In the modern era, these historical threads of inquiry found a home in the work of John Dewey in the early part of the 20th century. As one of the key leaders of the progressive movement in education, Dewey, who had worked as a science teacher, encouraged K–12 teachers to use inquiry as the primary teaching strategy in their science classrooms. Modeled on the scientific method, the particular process of inquiry Dewey advocated involved “sensing perplexing situations, clarifying the problem, formulating a tentative hypothesis, testing the hypothesis, revising with rigorous tests, and acting on the solution” . Dewey was critical of transmission-based pedagogies that emphasized acquiring facts at the expense of fostering modes of thinking and attitudes of the mind related to the ways scientific knowledge is created.
As Dewey’s thinking on education evolved, he broadened the scope of topics and subjects in which to engage students with inquiry. Dewey encouraged students to formulate problems related to their own experiences and augment their emerging understandings with their personal knowledge. Dewey believed that the teacher should not simply stand in front of the class and transmit information to be passively absorbed by students. Instead, students must be actively involved in the learning process and given a degree of control over what they are learning.

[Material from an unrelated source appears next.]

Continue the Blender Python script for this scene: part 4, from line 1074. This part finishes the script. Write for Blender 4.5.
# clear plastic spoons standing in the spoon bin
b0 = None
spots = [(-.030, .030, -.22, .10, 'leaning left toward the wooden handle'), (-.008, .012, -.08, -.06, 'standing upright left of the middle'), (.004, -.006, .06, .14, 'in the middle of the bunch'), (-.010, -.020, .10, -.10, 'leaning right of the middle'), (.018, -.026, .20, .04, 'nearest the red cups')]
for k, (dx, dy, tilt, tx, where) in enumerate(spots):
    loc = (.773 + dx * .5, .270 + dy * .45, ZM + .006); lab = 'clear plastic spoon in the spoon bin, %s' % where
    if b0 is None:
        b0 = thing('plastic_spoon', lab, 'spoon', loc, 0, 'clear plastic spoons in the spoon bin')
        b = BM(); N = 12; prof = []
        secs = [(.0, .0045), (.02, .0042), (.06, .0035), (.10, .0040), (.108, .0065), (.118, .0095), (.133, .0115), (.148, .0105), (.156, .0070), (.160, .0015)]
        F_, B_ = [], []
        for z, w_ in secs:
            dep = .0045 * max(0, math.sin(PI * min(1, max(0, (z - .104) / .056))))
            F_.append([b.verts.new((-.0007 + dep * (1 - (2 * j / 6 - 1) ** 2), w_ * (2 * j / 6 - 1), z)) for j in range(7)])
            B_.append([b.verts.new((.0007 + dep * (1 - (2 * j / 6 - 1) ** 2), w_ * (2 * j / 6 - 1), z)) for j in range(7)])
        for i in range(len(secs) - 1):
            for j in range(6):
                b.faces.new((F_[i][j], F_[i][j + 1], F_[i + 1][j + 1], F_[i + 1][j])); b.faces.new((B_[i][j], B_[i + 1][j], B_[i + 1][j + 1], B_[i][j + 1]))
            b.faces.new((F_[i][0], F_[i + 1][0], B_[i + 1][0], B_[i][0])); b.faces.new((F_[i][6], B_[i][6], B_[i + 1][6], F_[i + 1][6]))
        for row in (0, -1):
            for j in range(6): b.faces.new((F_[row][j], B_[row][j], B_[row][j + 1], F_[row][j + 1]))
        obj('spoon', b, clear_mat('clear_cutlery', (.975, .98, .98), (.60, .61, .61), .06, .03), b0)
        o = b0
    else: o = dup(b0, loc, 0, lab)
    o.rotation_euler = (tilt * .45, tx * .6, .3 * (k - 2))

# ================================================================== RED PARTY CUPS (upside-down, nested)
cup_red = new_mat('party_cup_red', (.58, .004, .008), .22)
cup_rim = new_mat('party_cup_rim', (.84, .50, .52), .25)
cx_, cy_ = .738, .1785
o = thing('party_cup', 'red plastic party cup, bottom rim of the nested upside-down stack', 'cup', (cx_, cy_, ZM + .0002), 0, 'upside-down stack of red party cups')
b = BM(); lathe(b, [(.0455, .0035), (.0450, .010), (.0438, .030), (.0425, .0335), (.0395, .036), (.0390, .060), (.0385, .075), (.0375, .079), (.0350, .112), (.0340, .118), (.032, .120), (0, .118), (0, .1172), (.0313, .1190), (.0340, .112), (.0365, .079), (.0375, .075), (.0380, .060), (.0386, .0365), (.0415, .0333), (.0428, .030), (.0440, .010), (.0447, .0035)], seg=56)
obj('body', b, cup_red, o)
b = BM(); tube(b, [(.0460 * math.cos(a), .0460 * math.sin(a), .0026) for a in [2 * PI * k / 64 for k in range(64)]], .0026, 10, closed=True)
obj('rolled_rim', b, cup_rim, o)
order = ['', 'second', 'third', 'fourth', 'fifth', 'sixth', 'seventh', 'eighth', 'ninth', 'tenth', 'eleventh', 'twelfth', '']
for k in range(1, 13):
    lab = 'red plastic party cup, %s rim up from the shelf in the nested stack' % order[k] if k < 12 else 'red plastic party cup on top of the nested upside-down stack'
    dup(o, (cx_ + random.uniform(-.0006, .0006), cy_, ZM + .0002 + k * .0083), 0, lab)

From a curricular perspective, Dewey, like Socrates, believed that active inquiry should be used not only to gain knowledge and particular dispositions, but also to learn how to live. Dewey felt that the purpose of education was to help students realize their full potential, to strengthen democracy, and to promote the common good. Inspiring Education contains similar language of ethical citizenship; learning not only prepares the young to make their way as individuals in the world, but it also helps them to become advocates for positive social change.